Exercise task — Beginning with the line that contains "Write the bpy", retype the entries below exactly, ending with the line that contains "rad = math.radians". Leave out any pictures.

BEGIN

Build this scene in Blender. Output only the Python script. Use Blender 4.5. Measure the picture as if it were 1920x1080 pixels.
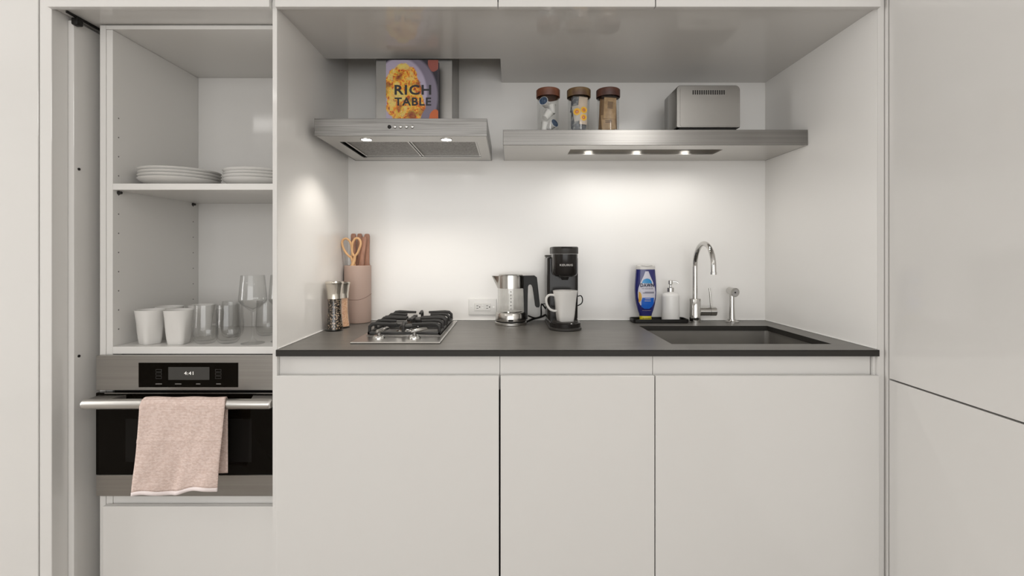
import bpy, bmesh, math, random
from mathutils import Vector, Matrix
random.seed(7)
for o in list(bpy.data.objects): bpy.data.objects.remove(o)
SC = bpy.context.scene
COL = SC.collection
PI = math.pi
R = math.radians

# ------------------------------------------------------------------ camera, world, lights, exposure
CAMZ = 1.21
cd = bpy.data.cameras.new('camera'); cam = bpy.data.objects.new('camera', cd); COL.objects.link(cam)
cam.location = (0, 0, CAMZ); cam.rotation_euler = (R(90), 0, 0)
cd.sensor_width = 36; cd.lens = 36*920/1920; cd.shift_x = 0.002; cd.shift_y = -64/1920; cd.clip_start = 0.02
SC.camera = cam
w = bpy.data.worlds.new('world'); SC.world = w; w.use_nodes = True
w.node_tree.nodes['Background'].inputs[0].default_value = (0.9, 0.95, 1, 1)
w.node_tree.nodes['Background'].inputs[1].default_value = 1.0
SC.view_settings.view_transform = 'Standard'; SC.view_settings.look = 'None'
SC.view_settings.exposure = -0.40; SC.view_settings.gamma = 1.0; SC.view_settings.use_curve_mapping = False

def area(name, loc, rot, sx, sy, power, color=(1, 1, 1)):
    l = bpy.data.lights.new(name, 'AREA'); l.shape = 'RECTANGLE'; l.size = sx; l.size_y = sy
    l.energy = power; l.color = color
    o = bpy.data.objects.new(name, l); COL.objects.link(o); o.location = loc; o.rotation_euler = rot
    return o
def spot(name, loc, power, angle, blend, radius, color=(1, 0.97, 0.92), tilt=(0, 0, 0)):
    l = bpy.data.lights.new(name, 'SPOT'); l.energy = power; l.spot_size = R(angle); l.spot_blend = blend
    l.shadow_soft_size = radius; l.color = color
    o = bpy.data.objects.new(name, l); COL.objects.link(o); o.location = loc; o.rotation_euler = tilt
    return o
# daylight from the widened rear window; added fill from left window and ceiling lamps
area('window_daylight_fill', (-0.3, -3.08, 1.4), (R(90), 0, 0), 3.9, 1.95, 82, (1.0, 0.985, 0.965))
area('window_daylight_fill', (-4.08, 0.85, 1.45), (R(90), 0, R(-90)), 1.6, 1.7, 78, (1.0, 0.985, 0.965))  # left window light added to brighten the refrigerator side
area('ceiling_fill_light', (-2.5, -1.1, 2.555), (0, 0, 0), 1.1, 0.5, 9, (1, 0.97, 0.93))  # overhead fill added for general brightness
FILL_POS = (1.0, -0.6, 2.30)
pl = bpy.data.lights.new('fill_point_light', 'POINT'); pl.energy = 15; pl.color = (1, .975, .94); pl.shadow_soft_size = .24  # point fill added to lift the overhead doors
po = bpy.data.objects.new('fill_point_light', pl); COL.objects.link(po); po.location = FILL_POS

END
BEGIN

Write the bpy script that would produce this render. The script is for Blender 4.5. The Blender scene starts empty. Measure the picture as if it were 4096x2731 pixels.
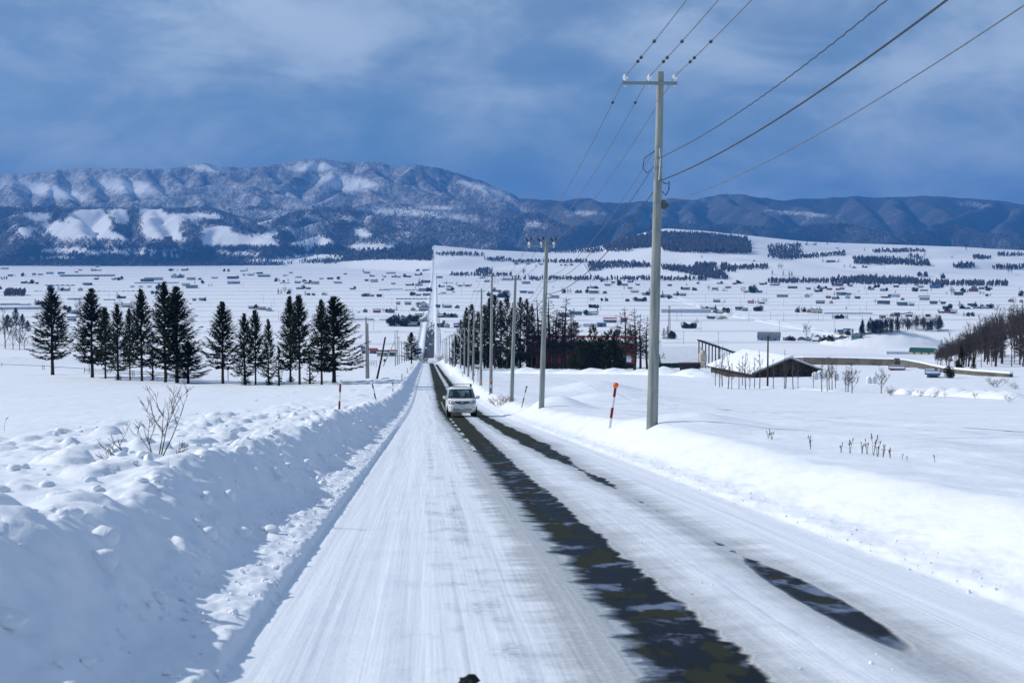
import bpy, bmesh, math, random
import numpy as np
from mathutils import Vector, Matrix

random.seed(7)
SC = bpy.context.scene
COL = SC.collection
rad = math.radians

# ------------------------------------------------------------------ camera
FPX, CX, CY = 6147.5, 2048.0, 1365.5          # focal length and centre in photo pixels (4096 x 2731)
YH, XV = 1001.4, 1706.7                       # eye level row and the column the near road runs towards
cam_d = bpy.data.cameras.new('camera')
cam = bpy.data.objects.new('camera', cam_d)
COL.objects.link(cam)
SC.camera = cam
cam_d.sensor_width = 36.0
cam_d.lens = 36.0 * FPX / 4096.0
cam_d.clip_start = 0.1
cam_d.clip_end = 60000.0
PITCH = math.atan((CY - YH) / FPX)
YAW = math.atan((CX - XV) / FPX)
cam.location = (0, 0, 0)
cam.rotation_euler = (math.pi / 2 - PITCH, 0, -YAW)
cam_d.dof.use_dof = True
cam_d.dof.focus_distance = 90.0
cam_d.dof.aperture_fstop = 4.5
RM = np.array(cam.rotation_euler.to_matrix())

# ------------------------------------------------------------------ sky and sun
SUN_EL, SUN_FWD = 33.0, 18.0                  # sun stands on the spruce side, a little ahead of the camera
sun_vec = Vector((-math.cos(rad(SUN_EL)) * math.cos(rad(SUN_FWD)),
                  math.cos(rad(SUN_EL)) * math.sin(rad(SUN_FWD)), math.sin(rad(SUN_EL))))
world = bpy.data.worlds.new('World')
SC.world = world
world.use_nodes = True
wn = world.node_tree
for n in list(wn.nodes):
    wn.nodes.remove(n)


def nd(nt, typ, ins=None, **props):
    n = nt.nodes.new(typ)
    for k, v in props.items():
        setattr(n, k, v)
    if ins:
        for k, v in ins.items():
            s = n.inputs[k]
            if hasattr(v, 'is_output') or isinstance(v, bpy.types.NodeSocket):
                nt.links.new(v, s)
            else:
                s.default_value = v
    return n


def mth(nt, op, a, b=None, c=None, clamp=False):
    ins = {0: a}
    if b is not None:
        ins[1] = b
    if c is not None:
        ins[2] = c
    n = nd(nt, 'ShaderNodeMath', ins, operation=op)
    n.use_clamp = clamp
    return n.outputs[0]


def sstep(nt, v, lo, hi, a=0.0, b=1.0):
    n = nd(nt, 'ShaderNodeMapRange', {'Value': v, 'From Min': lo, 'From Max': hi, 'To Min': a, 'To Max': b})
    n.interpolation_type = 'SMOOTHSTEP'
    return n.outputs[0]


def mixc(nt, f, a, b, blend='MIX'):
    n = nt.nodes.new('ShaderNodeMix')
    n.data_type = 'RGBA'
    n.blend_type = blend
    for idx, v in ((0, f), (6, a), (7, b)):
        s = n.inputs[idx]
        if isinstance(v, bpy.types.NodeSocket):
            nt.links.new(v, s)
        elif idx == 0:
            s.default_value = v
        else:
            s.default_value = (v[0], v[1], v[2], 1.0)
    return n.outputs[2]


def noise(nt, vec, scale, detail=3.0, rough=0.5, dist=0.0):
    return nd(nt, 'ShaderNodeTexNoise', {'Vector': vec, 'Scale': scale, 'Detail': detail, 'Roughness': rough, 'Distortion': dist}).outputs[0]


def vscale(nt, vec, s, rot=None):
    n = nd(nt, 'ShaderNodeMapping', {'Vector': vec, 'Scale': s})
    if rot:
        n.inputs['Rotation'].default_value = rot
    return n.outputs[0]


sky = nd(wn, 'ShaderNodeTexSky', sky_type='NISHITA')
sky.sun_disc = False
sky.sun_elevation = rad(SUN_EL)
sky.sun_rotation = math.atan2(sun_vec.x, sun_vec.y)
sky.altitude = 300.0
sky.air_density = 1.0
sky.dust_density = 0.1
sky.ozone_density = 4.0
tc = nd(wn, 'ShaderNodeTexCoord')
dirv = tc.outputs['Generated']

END

The answer —
Write the bpy script that would produce this render. The script is for Blender 4.5. The Blender scene starts empty. Measure the picture as if it were 4096x2731 pixels.
import bpy, bmesh, math, random
import numpy as np
from mathutils import Vector, Matrix

random.seed(7)
SC = bpy.context.scene
COL = SC.collection
rad = math.radians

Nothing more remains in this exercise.